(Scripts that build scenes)
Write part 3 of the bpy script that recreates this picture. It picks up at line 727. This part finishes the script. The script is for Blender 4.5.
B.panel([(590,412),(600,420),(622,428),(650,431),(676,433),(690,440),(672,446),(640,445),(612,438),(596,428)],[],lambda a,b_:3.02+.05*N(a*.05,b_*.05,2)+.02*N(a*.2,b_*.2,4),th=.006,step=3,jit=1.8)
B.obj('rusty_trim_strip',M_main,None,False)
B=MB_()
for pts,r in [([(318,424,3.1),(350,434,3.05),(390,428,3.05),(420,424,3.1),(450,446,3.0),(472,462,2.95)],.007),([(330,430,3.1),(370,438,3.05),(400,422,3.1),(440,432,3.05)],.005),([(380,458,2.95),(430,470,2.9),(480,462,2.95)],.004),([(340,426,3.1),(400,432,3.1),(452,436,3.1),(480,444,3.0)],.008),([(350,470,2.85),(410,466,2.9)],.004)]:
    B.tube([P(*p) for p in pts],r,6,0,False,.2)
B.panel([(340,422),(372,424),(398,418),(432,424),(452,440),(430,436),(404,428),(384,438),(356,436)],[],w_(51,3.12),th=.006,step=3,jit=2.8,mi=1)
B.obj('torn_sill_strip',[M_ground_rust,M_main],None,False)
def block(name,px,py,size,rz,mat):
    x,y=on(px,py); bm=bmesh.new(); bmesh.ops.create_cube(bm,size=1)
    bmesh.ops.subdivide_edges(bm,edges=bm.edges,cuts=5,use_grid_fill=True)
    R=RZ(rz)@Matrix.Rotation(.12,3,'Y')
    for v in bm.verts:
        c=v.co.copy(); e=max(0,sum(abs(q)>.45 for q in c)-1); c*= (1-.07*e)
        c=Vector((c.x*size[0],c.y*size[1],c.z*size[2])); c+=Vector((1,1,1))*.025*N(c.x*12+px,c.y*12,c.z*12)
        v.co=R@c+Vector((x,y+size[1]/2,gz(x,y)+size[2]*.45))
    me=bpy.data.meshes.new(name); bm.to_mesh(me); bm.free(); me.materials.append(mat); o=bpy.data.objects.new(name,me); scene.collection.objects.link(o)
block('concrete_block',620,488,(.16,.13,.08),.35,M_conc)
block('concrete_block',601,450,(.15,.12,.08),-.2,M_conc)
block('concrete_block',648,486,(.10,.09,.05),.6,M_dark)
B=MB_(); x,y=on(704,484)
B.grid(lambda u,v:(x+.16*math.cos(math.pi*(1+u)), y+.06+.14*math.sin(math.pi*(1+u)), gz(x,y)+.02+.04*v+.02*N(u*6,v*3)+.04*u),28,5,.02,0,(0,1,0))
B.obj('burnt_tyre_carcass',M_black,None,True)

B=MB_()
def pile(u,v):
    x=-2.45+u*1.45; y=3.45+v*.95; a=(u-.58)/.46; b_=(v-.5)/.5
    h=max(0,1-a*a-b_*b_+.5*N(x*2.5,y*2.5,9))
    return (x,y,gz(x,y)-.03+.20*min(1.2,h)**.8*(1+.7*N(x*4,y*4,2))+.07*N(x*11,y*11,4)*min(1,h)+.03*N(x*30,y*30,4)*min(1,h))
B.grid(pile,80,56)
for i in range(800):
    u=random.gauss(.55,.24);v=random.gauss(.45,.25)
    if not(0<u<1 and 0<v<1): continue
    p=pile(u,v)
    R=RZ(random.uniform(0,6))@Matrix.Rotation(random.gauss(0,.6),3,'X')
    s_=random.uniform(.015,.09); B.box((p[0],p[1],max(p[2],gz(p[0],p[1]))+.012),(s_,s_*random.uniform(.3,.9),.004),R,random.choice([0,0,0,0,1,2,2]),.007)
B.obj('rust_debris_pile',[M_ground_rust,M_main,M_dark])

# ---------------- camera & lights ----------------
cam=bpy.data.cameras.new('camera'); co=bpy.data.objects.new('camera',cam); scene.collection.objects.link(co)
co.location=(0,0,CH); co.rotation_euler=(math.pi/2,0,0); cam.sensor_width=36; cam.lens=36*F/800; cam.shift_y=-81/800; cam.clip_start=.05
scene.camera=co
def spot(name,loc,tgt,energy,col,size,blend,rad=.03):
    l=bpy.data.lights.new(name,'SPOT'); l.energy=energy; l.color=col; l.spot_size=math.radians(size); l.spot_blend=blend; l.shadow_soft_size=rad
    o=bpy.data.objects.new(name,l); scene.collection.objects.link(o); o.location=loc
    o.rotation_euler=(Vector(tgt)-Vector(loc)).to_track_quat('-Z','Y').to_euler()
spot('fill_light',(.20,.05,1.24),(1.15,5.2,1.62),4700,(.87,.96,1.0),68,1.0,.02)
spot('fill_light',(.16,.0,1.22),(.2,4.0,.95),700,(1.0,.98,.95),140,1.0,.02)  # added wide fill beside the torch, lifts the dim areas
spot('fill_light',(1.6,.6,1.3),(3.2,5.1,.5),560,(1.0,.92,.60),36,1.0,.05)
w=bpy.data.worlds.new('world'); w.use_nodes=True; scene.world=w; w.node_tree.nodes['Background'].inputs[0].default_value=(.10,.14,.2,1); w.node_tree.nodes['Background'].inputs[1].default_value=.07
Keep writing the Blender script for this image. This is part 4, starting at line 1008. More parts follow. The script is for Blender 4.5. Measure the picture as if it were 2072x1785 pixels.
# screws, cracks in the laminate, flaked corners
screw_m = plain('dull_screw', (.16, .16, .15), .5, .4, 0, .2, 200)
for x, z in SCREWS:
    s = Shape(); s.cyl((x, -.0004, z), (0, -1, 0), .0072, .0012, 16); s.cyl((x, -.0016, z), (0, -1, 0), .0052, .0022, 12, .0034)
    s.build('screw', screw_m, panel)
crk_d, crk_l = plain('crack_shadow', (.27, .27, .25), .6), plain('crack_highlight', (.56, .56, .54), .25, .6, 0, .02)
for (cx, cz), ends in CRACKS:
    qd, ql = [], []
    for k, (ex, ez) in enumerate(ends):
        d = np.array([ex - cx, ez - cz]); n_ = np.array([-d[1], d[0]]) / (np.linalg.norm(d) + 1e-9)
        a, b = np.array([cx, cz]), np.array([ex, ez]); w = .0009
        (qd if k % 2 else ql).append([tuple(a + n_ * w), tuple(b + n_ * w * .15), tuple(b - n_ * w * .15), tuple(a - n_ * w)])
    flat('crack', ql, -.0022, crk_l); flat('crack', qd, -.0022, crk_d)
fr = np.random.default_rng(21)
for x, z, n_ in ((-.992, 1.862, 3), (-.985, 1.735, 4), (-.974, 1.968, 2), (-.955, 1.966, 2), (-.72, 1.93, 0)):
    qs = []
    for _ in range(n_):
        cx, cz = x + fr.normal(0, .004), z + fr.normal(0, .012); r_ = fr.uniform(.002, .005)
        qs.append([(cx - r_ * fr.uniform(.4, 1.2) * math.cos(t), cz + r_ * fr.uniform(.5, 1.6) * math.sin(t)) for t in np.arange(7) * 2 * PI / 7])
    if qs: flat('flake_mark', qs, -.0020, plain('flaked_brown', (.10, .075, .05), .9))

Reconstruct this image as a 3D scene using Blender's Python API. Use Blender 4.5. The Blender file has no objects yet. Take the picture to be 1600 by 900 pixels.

## WHAT TO WORK ON
Reproduce the records above exactly.

## RESPONSE BELOW
Write part 3 of the bpy script that recreates this picture. It picks up at line 727. This part finishes the script. The script is for Blender 4.5.
B.panel([(590,412),(600,420),(622,428),(650,431),(676,433),(690,440),(672,446),(640,445),(612,438),(596,428)],[],lambda a,b_:3.02+.05*N(a*.05,b_*.05,2)+.02*N(a*.2,b_*.2,4),th=.006,step=3,jit=1.8)
B.obj('rusty_trim_strip',M_main,None,False)
B=MB_()
for pts,r in [([(318,424,3.1),(350,434,3.05),(390,428,3.05),(420,424,3.1),(450,446,3.0),(472,462,2.95)],.007),([(330,430,3.1),(370,438,3.05),(400,422,3.1),(440,432,3.05)],.005),([(380,458,2.95),(430,470,2.9),(480,462,2.95)],.004),([(340,426,3.1),(400,432,3.1),(452,436,3.1),(480,444,3.0)],.008),([(350,470,2.85),(410,466,2.9)],.004)]:
    B.tube([P(*p) for p in pts],r,6,0,False,.2)
B.panel([(340,422),(372,424),(398,418),(432,424),(452,440),(430,436),(404,428),(384,438),(356,436)],[],w_(51,3.12),th=.006,step=3,jit=2.8,mi=1)
B.obj('torn_sill_strip',[M_ground_rust,M_main],None,False)
def block(name,px,py,size,rz,mat):
    x,y=on(px,py); bm=bmesh.new(); bmesh.ops.create_cube(bm,size=1)
    bmesh.ops.subdivide_edges(bm,edges=bm.edges,cuts=5,use_grid_fill=True)
    R=RZ(rz)@Matrix.Rotation(.12,3,'Y')
    for v in bm.verts:
        c=v.co.copy(); e=max(0,sum(abs(q)>.45 for q in c)-1); c*= (1-.07*e)
        c=Vector((c.x*size[0],c.y*size[1],c.z*size[2])); c+=Vector((1,1,1))*.025*N(c.x*12+px,c.y*12,c.z*12)
        v.co=R@c+Vector((x,y+size[1]/2,gz(x,y)+size[2]*.45))
    me=bpy.data.meshes.new(name); bm.to_mesh(me); bm.free(); me.materials.append(mat); o=bpy.data.objects.new(name,me); scene.collection.objects.link(o)
block('concrete_block',620,488,(.16,.13,.08),.35,M_conc)
block('concrete_block',601,450,(.15,.12,.08),-.2,M_conc)
block('concrete_block',648,486,(.10,.09,.05),.6,M_dark)
B=MB_(); x,y=on(704,484)
B.grid(lambda u,v:(x+.16*math.cos(math.pi*(1+u)), y+.06+.14*math.sin(math.pi*(1+u)), gz(x,y)+.02+.04*v+.02*N(u*6,v*3)+.04*u),28,5,.02,0,(0,1,0))
B.obj('burnt_tyre_carcass',M_black,None,True)

B=MB_()
def pile(u,v):
    x=-2.45+u*1.45; y=3.45+v*.95; a=(u-.58)/.46; b_=(v-.5)/.5
    h=max(0,1-a*a-b_*b_+.5*N(x*2.5,y*2.5,9))
    return (x,y,gz(x,y)-.03+.20*min(1.2,h)**.8*(1+.7*N(x*4,y*4,2))+.07*N(x*11,y*11,4)*min(1,h)+.03*N(x*30,y*30,4)*min(1,h))
B.grid(pile,80,56)
for i in range(800):
    u=random.gauss(.55,.24);v=random.gauss(.45,.25)
    if not(0<u<1 and 0<v<1): continue
    p=pile(u,v)
    R=RZ(random.uniform(0,6))@Matrix.Rotation(random.gauss(0,.6),3,'X')
    s_=random.uniform(.015,.09); B.box((p[0],p[1],max(p[2],gz(p[0],p[1]))+.012),(s_,s_*random.uniform(.3,.9),.004),R,random.choice([0,0,0,0,1,2,2]),.007)
B.obj('rust_debris_pile',[M_ground_rust,M_main,M_dark])

# ---------------- camera & lights ----------------
cam=bpy.data.cameras.new('camera'); co=bpy.data.objects.new('camera',cam); scene.collection.objects.link(co)
co.location=(0,0,CH); co.rotation_euler=(math.pi/2,0,0); cam.sensor_width=36; cam.lens=36*F/800; cam.shift_y=-81/800; cam.clip_start=.05
scene.camera=co
def spot(name,loc,tgt,energy,col,size,blend,rad=.03):
    l=bpy.data.lights.new(name,'SPOT'); l.energy=energy; l.color=col; l.spot_size=math.radians(size); l.spot_blend=blend; l.shadow_soft_size=rad
    o=bpy.data.objects.new(name,l); scene.collection.objects.link(o); o.location=loc
    o.rotation_euler=(Vector(tgt)-Vector(loc)).to_track_quat('-Z','Y').to_euler()
spot('fill_light',(.20,.05,1.24),(1.15,5.2,1.62),4700,(.87,.96,1.0),68,1.0,.02)
spot('fill_light',(.16,.0,1.22),(.2,4.0,.95),700,(1.0,.98,.95),140,1.0,.02)  # added wide fill beside the torch, lifts the dim areas
spot('fill_light',(1.6,.6,1.3),(3.2,5.1,.5),560,(1.0,.92,.60),36,1.0,.05)
w=bpy.data.worlds.new('world'); w.use_nodes=True; scene.world=w; w.node_tree.nodes['Background'].inputs[0].default_value=(.10,.14,.2,1); w.node_tree.nodes['Background'].inputs[1].default_value=.07
Keep writing the Blender script for this image. This is part 4, starting at line 1008. More parts follow. The script is for Blender 4.5. Measure the picture as if it were 2072x1785 pixels.
# screws, cracks in the laminate, flaked corners
screw_m = plain('dull_screw', (.16, .16, .15), .5, .4, 0, .2, 200)
for x, z in SCREWS:
    s = Shape(); s.cyl((x, -.0004, z), (0, -1, 0), .0072, .0012, 16); s.cyl((x, -.0016, z), (0, -1, 0), .0052, .0022, 12, .0034)
    s.build('screw', screw_m, panel)
crk_d, crk_l = plain('crack_shadow', (.27, .27, .25), .6), plain('crack_highlight', (.56, .56, .54), .25, .6, 0, .02)
for (cx, cz), ends in CRACKS:
    qd, ql = [], []
    for k, (ex, ez) in enumerate(ends):
        d = np.array([ex - cx, ez - cz]); n_ = np.array([-d[1], d[0]]) / (np.linalg.norm(d) + 1e-9)
        a, b = np.array([cx, cz]), np.array([ex, ez]); w = .0009
        (qd if k % 2 else ql).append([tuple(a + n_ * w), tuple(b + n_ * w * .15), tuple(b - n_ * w * .15), tuple(a - n_ * w)])
    flat('crack', ql, -.0022, crk_l); flat('crack', qd, -.0022, crk_d)
fr = np.random.default_rng(21)
for x, z, n_ in ((-.992, 1.862, 3), (-.985, 1.735, 4), (-.974, 1.968, 2), (-.955, 1.966, 2), (-.72, 1.93, 0)):
    qs = []
    for _ in range(n_):
        cx, cz = x + fr.normal(0, .004), z + fr.normal(0, .012); r_ = fr.uniform(.002, .005)
        qs.append([(cx - r_ * fr.uniform(.4, 1.2) * math.cos(t), cz + r_ * fr.uniform(.5, 1.6) * math.sin(t)) for t in np.arange(7) * 2 * PI / 7])
    if qs: flat('flake_mark', qs, -.0020, plain('flaked_brown', (.10, .075, .05), .9))

Reconstruct this image as a 3D scene using Blender's Python API. Use Blender 4.5. The Blender file has no objects yet. Take the picture to be 1600 by 900 pixels.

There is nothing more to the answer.